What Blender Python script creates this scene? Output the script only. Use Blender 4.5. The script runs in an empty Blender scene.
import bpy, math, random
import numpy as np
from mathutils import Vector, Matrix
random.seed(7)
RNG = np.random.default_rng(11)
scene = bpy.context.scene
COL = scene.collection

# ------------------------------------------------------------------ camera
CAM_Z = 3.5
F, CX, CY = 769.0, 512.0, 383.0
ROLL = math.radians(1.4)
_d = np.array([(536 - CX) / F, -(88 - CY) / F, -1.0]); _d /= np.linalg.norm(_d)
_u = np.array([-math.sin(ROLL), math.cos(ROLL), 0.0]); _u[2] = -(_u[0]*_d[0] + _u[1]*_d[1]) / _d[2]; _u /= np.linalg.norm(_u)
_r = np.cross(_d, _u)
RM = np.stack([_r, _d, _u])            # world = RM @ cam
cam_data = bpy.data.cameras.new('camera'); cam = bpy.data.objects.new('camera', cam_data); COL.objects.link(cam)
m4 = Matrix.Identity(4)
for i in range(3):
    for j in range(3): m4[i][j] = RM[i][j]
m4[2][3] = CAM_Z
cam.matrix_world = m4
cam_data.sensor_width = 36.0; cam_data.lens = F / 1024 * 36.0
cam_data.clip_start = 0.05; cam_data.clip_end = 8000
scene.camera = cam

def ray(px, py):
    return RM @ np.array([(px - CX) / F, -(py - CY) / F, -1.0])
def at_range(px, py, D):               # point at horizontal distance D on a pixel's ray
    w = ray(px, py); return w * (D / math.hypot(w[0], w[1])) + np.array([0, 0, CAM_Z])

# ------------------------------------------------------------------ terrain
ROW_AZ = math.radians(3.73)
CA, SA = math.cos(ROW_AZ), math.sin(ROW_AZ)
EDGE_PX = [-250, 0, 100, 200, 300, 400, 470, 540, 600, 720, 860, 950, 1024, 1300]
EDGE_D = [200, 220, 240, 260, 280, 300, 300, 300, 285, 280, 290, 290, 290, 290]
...
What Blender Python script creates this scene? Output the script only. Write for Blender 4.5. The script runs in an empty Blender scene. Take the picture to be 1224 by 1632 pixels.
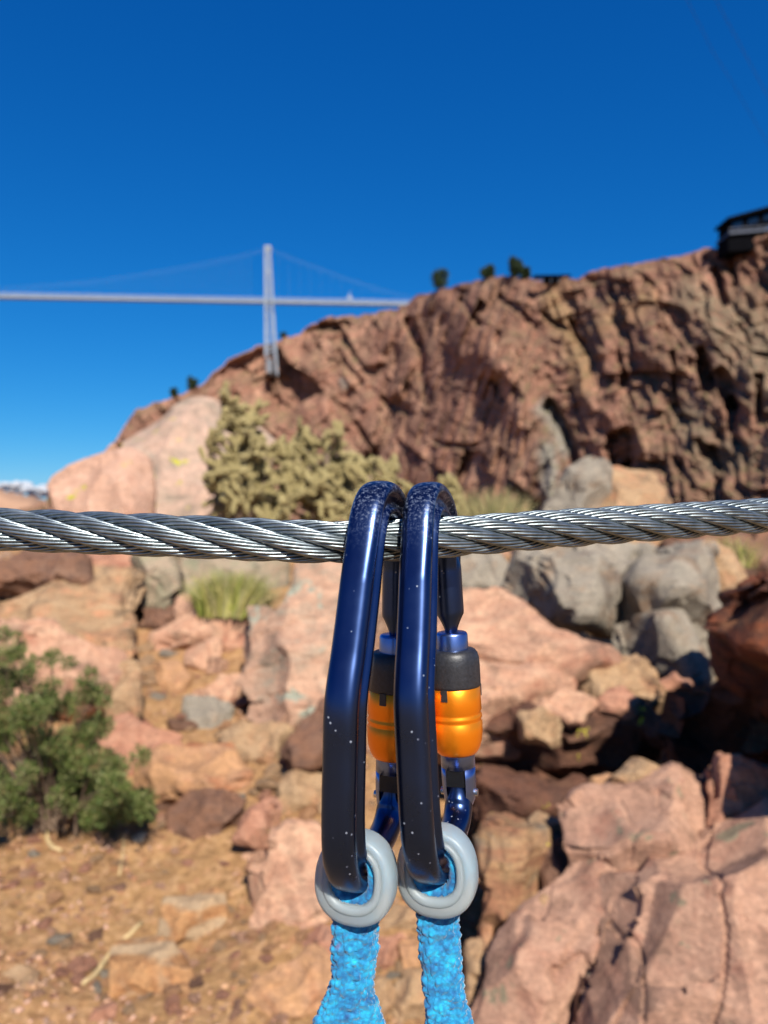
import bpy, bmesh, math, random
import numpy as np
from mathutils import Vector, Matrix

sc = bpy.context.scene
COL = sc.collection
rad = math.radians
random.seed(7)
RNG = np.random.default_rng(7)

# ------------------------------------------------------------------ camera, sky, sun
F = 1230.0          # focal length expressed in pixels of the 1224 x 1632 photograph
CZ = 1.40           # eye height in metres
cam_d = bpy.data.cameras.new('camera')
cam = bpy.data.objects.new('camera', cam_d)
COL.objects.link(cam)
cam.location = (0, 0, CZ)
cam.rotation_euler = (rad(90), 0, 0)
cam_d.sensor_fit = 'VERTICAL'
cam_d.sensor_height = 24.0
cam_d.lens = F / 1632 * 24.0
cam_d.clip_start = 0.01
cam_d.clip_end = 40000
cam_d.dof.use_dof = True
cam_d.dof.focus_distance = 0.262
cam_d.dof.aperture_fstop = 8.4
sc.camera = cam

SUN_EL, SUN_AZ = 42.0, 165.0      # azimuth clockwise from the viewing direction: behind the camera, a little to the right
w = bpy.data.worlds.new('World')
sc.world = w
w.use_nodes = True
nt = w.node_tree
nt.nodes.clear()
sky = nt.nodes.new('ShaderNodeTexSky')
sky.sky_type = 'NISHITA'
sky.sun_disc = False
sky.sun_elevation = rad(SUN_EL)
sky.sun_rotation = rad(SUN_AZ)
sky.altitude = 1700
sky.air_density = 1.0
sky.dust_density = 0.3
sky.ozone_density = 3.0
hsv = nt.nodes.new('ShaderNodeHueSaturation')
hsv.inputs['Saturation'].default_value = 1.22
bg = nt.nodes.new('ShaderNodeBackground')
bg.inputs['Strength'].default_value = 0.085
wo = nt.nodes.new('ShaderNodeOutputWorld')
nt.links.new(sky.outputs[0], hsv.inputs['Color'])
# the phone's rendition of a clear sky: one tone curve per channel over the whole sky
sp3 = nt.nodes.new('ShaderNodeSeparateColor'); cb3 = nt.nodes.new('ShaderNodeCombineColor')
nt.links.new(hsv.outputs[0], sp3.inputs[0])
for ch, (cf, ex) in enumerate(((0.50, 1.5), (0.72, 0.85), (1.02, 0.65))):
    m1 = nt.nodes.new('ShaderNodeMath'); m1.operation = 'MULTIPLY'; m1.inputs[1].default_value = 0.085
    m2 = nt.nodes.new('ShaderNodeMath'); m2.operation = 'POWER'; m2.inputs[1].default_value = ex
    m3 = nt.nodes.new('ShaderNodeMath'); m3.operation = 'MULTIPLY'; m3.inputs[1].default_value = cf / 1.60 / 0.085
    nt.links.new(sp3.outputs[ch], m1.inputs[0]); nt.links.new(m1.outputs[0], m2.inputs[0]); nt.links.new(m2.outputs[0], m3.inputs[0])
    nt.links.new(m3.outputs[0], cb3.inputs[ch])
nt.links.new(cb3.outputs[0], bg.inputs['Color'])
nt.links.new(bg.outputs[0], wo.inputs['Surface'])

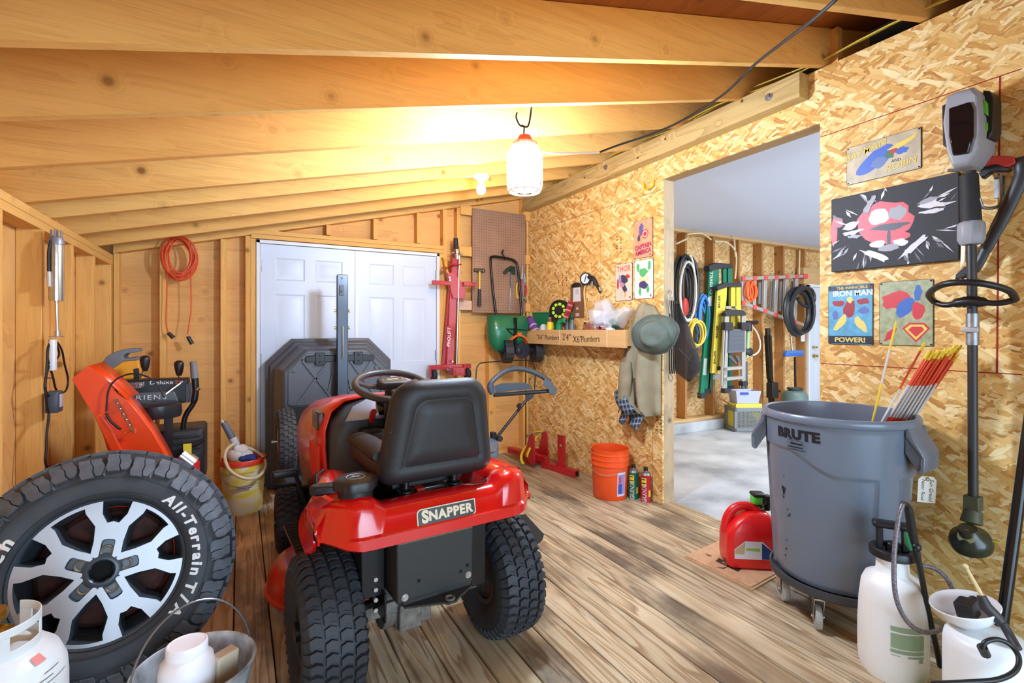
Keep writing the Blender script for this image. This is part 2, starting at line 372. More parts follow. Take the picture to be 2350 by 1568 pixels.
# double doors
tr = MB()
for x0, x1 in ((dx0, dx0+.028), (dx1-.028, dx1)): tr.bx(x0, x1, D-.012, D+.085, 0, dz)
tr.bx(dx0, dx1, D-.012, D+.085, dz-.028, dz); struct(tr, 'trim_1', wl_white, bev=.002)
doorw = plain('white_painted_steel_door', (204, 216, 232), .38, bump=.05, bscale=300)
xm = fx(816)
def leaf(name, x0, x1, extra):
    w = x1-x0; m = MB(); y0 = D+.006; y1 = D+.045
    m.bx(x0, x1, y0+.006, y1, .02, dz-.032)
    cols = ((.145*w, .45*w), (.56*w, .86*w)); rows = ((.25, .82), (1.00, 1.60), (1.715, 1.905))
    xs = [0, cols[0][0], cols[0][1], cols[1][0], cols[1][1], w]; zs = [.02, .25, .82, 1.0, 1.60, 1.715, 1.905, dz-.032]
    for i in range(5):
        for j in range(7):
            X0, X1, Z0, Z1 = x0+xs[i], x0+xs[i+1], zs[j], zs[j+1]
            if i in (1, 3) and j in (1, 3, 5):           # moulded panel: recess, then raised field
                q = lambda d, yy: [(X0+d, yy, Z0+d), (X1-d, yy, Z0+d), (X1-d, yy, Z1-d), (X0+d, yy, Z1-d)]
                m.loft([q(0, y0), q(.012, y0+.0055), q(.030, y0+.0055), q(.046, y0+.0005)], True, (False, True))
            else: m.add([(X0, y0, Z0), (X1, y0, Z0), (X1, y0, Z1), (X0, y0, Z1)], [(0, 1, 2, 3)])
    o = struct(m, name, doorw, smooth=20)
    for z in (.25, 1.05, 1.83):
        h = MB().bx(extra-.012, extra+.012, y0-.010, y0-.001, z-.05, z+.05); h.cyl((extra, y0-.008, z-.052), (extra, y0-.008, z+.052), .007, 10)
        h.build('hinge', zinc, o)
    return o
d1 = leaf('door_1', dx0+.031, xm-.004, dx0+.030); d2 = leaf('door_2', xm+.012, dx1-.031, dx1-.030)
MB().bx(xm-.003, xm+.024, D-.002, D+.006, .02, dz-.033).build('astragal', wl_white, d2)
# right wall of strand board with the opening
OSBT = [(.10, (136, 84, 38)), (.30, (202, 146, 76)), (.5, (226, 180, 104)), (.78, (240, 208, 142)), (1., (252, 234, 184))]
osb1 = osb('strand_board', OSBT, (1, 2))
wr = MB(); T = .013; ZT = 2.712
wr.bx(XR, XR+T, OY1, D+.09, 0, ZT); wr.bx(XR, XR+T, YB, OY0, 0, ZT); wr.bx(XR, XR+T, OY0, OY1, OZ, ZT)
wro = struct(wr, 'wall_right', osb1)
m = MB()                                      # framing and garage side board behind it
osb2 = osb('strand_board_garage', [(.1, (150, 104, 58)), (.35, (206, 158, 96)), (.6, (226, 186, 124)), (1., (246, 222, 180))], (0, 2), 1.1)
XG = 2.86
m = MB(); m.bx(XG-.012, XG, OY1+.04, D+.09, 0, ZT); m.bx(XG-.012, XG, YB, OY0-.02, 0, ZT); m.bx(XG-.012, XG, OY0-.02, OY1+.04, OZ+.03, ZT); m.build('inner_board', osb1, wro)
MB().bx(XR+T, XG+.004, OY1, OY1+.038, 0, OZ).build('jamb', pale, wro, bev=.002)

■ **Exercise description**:
Reproduce every line from the entries that holds the word "scene".

■ **Response to the exercise**:
What Blender Python script creates this scene? Output the script only. Use Blender 4.5. The script runs in an empty Blender scene.
scene = bpy.context.scene
COL = scene.collection
scene.camera = cam
What Blender Python script creates this scene? Output the script only. Write for Blender 4.5. The script runs in an empty Blender scene. Take the picture to be 1224 by 1632 pixels.
sc = bpy.context.scene